Abstract

Starting in the 1930s, the Tennessee Valley Authority (TVA) created a globally influential model of regional development through centralized planning of massive public works to re-engineer social and natural systems in impoverished areas. TVA invested heavily in malaria control, since its own reservoirs created perfect breeding grounds for malaria-carrying anopheles mosquitoes. Eventually, both the TVA and malaria control would become key elements in an influential metanarrative in which an American ideology of ‘technological modernism’ dominated international development in the post-World War II era, until modern environmentalism and other social movements undermined the assumptions and goals of this ideology.

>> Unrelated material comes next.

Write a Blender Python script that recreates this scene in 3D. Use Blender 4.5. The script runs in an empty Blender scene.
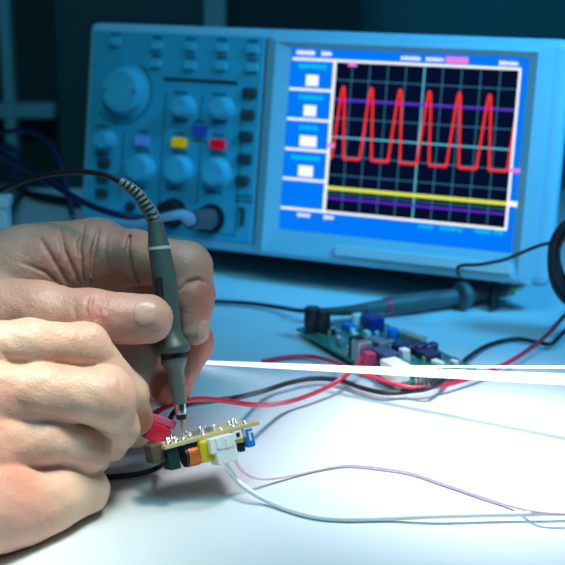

This paper argues that a more subtle understanding of the history of ecological thought in regional development and malaria control challenges the dominant metanarrative. TVA malaria control actually reflected a tension between two important and competing ideological threads of TVA's master ethos of integrated regional development: socio-ecological holism and techno-scientific reductionism. Socio-ecological holism provided the grand vision for a transformation of nature and society, conceived as a unitary whole. But it was techno-scientific reductionism, which accommodated intimate, ecologically grounded knowledge of the habitats and behaviors of anopheles mosquitoes, that made malaria control possible. In this way, the TVA experience reflected theory and practice in malaria control internationally, before the advent of DDT.